>>
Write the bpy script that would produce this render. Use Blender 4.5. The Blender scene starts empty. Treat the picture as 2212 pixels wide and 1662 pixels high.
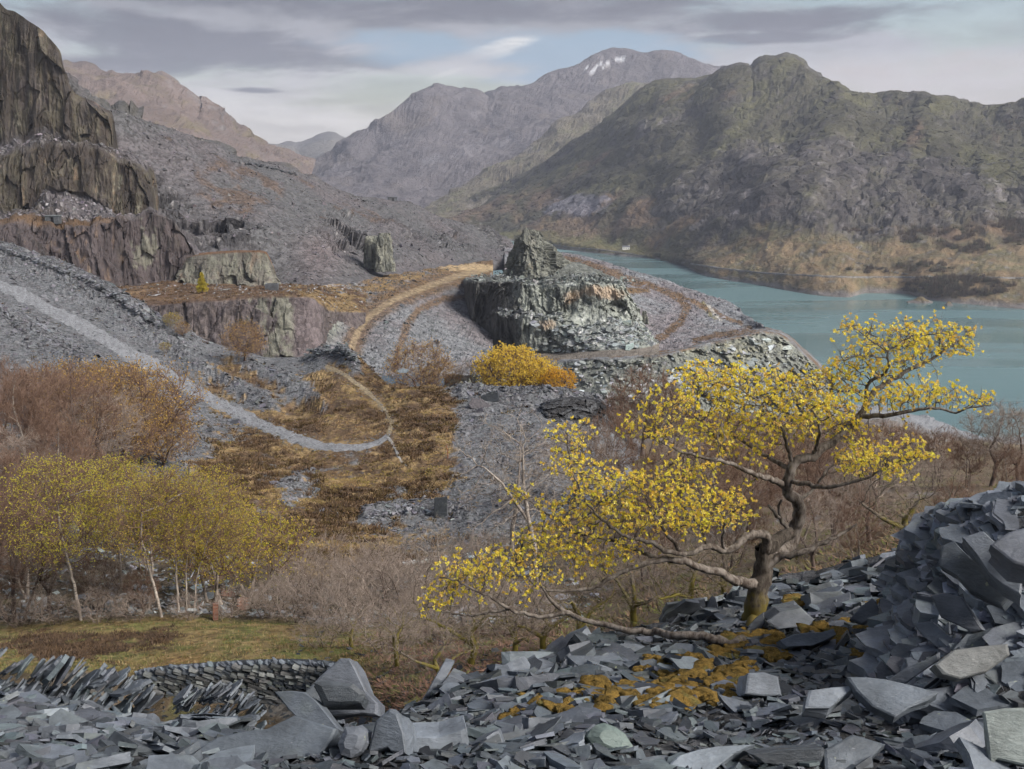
import bpy, math, random
import numpy as np
from concurrent.futures import ThreadPoolExecutor
from mathutils import Vector, Matrix

# ------------------------------------------------------------------ camera, sky, sun, exposure
SC = bpy.context.scene
COL = SC.collection
FPX, CX, CY = 2300.0, 1106.0, 831.0          # focal length and centre of a 2212 px wide frame
PITCH = math.radians(11.8)
cam_data = bpy.data.cameras.new('camera')
cam = bpy.data.objects.new('camera', cam_data)
COL.objects.link(cam)
cam.location = (0, 0, 0)
cam.rotation_euler = (math.radians(90) - PITCH, 0, 0)
cam_data.sensor_fit = 'HORIZONTAL'
cam_data.sensor_width = 36.0
cam_data.lens = 36.0 * FPX / 2212.0
cam_data.clip_start = 0.05
cam_data.clip_end = 40000
SC.camera = cam

SUN_EL, SUN_AZ = math.radians(38), math.radians(118)      # azimuth clockwise from +Y (view direction)
SUN_DIR = Vector((math.sin(SUN_AZ) * math.cos(SUN_EL), math.cos(SUN_AZ) * math.cos(SUN_EL), math.sin(SUN_EL)))
sun_data = bpy.data.lights.new('sun', 'SUN')
sun_data.energy = 3.4
sun_data.angle = math.radians(26)
sun_data.color = (1.0, 0.935, 0.85)
sun = bpy.data.objects.new('sun', sun_data)
COL.objects.link(sun)
sun.rotation_euler = SUN_DIR.to_track_quat('Z', 'Y').to_euler()

SC.view_settings.view_transform = 'Standard'
SC.view_settings.look = 'None'
SC.view_settings.exposure = 0.98
SC.view_settings.gamma = 1.0
SC.view_settings.use_curve_mapping = False
SC.render.engine = 'CYCLES'
SC.cycles.use_denoising = True
SC.cycles.use_adaptive_sampling = True
SC.cycles.adaptive_threshold = 0.03
SC.cycles.adaptive_min_samples = 12
SC.cycles.max_bounces = 4
SC.cycles.diffuse_bounces = 2
SC.cycles.glossy_bounces = 2
SC.cycles.transmission_bounces = 2
SC.cycles.volume_bounces = 0
SC.cycles.transparent_max_bounces = 4
SC.cycles.use_fast_gi = False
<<
**STATED EXERCISE**
Repeat only the lines from the beginning of the material through the line containing "from mathutils import Vector, Matrix", both ends kept, leaving pictures out.

**PROBLEM SOLUTION**
Write the bpy script that would produce this render. Use Blender 4.5. The Blender scene starts empty. Treat the picture as 2212 pixels wide and 1662 pixels high.
import bpy, math, random
import numpy as np
from concurrent.futures import ThreadPoolExecutor
from mathutils import Vector, Matrix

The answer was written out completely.